Prompt -
Pick out and copy every line below that has the word "runs".

-------- Input data --------

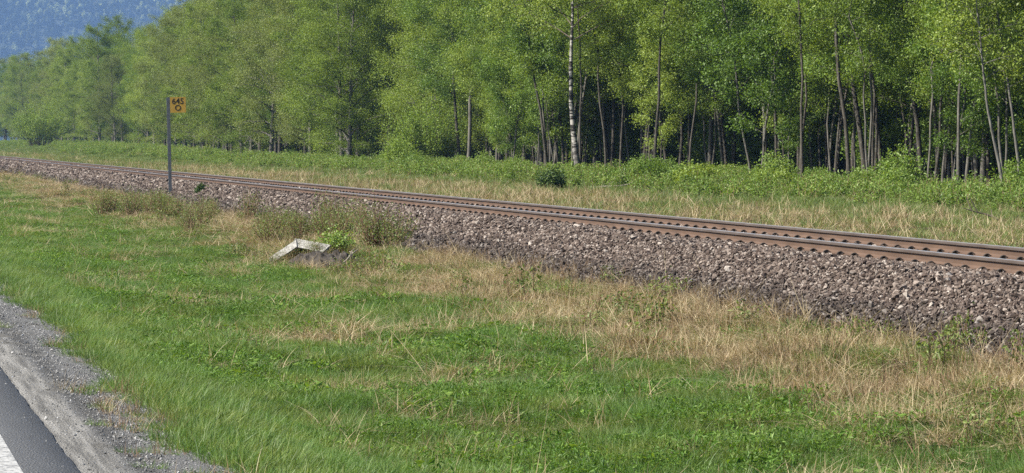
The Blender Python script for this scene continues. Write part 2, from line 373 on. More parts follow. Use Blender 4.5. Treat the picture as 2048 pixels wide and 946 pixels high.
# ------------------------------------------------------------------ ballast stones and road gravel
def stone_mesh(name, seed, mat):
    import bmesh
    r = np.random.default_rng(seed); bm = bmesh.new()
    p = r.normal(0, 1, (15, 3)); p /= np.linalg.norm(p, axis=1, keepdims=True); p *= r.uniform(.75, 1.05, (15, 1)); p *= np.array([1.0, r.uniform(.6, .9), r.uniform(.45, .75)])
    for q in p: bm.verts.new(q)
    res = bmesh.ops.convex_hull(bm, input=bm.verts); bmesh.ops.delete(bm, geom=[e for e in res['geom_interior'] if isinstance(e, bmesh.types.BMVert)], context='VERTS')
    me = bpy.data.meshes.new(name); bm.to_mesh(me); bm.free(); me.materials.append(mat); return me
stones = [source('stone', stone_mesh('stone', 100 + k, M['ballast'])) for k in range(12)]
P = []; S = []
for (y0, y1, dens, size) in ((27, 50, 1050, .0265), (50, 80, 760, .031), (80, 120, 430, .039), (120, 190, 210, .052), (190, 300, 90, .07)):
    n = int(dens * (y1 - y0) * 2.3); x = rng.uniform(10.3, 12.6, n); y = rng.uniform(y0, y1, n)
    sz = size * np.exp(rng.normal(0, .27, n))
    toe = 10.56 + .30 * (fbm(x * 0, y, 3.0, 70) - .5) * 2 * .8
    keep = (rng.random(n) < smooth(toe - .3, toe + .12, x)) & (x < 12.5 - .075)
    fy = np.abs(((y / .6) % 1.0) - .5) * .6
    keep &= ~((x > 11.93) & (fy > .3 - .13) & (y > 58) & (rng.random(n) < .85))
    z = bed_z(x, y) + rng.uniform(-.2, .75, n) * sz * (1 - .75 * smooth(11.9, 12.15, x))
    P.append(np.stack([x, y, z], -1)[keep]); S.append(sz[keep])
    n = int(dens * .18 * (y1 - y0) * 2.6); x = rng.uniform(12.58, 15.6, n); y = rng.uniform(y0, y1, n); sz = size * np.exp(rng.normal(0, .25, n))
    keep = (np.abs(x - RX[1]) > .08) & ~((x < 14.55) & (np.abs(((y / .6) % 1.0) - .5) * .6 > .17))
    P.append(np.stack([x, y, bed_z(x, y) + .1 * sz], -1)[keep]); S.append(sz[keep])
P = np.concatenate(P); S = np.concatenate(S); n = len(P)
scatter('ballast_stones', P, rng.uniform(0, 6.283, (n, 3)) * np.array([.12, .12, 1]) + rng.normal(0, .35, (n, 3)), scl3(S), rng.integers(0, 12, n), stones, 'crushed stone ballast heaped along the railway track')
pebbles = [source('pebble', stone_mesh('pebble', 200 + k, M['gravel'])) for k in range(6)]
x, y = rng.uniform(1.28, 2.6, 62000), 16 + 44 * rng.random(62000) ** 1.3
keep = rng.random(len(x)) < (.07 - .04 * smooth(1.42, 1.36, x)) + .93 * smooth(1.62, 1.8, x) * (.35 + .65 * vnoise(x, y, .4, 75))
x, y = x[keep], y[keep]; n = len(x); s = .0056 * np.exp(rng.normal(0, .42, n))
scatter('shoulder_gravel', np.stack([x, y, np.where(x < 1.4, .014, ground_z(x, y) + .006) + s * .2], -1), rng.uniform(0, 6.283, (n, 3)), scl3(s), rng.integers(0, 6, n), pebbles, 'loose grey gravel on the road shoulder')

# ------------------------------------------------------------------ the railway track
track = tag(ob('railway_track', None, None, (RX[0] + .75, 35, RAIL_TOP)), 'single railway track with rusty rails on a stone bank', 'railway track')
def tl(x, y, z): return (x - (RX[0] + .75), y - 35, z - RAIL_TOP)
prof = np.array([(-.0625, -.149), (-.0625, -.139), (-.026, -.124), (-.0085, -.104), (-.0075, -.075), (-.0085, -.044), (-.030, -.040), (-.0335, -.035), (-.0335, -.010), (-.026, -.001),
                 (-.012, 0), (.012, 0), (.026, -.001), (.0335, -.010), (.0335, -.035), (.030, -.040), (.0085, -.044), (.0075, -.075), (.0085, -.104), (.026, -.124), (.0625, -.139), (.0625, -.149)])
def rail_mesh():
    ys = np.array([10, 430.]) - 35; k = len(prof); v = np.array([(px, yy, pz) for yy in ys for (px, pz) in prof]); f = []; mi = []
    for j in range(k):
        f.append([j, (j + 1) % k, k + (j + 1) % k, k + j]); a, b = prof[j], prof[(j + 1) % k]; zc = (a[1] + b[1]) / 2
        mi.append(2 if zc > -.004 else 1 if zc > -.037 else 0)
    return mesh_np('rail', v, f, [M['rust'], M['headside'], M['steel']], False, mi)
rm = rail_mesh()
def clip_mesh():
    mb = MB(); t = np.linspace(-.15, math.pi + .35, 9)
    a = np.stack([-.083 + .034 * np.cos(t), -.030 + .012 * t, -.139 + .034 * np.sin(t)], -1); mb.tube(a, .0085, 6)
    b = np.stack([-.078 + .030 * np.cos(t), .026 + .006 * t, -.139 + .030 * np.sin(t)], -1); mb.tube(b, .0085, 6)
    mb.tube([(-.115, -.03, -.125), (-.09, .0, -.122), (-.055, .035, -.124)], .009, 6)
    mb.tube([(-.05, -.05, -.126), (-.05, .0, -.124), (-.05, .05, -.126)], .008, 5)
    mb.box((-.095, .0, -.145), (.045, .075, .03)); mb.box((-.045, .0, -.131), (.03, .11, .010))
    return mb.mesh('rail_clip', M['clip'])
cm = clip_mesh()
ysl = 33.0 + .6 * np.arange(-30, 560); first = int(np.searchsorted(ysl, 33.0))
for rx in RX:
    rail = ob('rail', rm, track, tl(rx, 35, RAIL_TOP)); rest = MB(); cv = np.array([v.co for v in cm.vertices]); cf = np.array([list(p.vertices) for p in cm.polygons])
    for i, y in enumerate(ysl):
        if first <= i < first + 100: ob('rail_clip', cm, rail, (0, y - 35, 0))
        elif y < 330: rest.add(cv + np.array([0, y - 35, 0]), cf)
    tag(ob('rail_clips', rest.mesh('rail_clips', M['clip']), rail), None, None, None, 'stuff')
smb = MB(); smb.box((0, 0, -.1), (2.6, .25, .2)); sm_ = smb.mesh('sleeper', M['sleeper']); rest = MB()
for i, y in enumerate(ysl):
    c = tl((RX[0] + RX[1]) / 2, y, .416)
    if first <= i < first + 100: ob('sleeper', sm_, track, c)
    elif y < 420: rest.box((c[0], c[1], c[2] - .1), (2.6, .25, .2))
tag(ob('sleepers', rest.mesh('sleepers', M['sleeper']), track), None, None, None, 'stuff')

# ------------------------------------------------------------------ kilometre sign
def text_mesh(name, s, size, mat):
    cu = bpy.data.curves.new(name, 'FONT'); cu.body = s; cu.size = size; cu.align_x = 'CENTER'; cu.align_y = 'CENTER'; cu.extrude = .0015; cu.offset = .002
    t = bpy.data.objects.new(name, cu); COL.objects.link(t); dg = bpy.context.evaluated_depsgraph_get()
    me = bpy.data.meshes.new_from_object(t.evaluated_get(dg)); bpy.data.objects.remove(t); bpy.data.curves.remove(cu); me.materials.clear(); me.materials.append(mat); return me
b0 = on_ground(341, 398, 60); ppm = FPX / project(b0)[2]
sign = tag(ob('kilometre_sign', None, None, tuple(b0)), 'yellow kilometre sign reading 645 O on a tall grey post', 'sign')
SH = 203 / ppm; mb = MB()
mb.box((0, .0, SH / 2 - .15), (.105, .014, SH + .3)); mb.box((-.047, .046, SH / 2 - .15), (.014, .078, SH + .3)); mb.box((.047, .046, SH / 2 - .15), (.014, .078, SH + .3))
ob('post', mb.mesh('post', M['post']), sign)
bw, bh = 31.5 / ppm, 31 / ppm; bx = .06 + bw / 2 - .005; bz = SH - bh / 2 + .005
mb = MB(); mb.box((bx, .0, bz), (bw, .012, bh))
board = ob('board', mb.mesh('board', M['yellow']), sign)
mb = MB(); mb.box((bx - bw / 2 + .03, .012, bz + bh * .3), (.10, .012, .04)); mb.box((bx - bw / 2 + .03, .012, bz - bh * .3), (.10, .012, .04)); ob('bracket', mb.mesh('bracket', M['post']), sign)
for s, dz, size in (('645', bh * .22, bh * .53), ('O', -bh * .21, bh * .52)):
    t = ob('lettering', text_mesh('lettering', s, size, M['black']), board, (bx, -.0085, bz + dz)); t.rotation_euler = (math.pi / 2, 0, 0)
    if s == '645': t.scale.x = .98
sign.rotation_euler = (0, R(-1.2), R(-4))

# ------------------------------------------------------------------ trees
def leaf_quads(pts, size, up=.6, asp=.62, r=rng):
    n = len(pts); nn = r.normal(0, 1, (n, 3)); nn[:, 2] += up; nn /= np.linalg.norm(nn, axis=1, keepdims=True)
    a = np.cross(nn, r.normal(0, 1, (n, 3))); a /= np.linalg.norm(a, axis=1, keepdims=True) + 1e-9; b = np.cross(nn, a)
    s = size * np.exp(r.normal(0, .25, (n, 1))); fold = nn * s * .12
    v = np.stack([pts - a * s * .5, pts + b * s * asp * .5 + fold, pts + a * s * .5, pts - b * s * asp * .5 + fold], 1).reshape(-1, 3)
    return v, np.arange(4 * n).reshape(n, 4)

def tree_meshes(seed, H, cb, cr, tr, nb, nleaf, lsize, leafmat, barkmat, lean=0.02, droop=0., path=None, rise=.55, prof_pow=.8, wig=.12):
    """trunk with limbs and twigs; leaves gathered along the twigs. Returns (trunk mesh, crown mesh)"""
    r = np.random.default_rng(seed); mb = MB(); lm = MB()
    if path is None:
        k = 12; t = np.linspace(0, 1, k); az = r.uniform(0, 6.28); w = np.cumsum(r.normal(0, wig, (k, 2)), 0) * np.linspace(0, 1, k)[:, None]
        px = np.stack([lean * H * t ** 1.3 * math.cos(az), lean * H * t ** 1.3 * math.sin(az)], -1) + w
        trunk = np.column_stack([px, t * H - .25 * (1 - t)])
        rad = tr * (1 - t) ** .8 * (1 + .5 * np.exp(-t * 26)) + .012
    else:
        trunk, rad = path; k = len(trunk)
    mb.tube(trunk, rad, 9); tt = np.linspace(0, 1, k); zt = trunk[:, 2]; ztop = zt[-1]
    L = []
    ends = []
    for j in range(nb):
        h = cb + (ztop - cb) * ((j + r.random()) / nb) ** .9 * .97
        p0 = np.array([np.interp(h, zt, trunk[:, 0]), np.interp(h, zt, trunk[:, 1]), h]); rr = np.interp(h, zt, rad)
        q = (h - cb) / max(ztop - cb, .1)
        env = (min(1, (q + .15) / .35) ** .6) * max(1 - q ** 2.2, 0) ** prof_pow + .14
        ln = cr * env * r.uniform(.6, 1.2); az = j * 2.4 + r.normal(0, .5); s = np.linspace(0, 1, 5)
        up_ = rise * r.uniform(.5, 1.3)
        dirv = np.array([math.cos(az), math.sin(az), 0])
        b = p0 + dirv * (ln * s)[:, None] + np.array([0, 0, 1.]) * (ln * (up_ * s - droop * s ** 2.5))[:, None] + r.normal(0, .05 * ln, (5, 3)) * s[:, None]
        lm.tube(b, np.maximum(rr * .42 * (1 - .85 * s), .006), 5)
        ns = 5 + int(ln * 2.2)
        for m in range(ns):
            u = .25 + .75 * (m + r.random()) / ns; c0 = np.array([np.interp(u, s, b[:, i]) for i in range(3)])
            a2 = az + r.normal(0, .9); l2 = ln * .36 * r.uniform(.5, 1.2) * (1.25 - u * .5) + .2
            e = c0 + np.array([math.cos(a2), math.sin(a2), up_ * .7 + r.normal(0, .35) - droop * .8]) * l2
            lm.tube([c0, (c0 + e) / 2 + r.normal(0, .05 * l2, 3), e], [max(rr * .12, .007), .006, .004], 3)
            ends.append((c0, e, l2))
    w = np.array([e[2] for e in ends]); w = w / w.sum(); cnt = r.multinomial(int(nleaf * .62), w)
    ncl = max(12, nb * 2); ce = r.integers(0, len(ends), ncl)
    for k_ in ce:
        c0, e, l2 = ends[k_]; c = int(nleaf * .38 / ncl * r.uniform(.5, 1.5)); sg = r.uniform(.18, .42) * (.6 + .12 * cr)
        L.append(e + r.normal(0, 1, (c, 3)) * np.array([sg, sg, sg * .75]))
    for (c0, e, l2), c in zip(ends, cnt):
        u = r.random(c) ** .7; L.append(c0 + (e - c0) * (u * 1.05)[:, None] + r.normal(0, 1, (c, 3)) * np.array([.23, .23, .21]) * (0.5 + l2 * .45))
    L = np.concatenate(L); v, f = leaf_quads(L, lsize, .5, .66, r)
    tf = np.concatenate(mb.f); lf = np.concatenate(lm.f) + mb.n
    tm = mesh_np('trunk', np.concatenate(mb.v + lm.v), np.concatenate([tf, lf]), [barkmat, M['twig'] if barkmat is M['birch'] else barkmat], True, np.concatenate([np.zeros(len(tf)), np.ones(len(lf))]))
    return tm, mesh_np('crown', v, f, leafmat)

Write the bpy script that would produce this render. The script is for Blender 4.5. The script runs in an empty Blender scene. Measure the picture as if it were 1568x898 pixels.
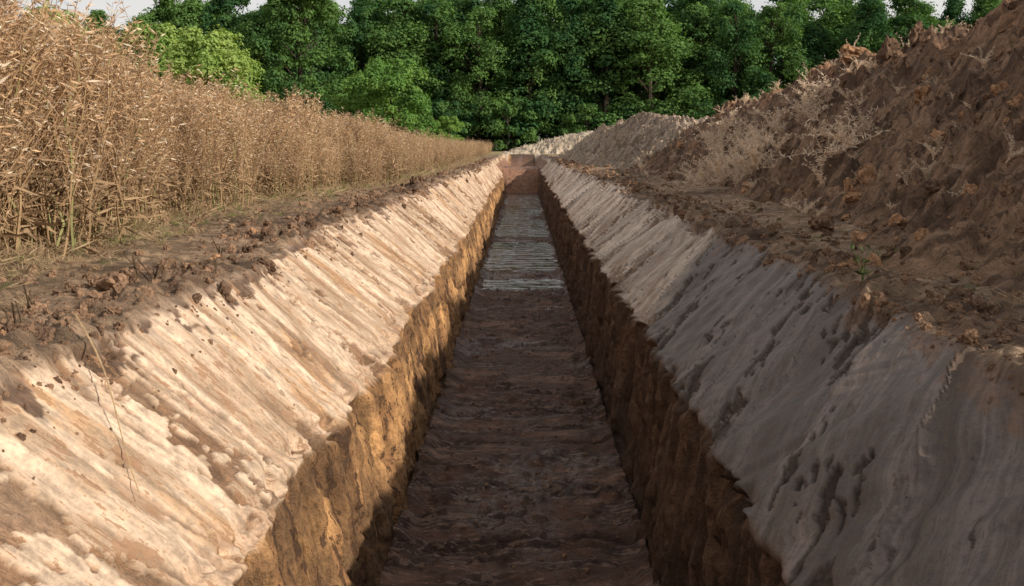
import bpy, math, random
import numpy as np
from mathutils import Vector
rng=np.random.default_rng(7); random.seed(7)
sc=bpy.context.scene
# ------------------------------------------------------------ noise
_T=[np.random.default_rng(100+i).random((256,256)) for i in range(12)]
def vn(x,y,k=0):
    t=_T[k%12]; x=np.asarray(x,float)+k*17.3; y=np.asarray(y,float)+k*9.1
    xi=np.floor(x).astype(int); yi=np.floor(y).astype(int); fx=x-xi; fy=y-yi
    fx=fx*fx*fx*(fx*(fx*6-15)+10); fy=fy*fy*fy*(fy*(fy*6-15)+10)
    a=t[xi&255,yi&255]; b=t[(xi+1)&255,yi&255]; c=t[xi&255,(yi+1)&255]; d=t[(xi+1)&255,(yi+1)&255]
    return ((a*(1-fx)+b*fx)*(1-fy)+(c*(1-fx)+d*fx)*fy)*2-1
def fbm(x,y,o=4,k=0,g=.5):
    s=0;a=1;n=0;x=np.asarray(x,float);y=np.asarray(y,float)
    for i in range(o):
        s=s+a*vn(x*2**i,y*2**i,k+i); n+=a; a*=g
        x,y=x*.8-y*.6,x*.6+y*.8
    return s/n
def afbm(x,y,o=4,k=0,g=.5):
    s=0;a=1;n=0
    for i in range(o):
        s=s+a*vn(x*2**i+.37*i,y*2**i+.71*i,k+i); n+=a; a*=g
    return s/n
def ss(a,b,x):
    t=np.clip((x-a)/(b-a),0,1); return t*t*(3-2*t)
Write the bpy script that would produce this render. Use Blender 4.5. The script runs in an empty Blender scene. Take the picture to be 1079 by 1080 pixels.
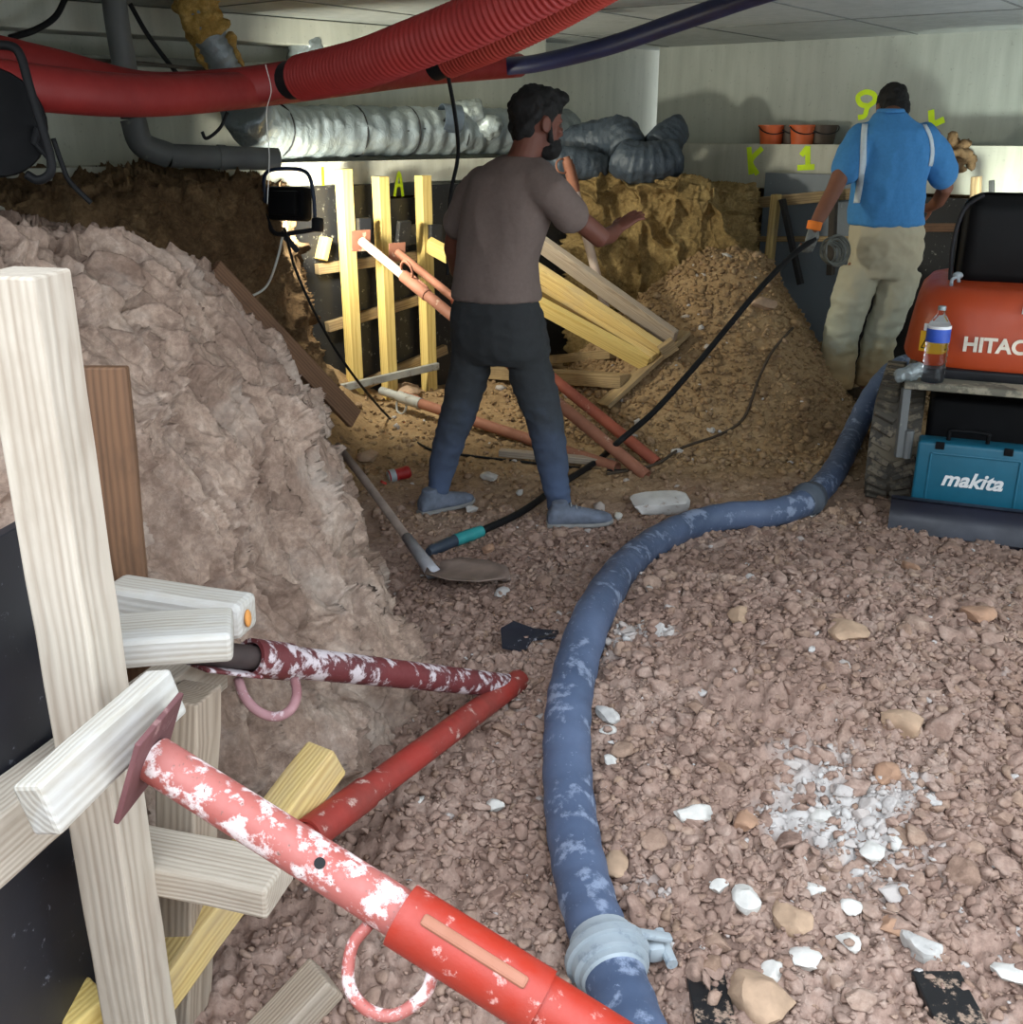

--------

Written answer -
Write the bpy script that would produce this render. The script is for Blender 4.5. The script runs in an empty Blender scene. Measure the picture as if it were 1568x898 pixels.
Write the bpy script that would produce this render. Use Blender 4.5. The script runs in an empty Blender scene. Take the picture to be 1079 by 1080 pixels.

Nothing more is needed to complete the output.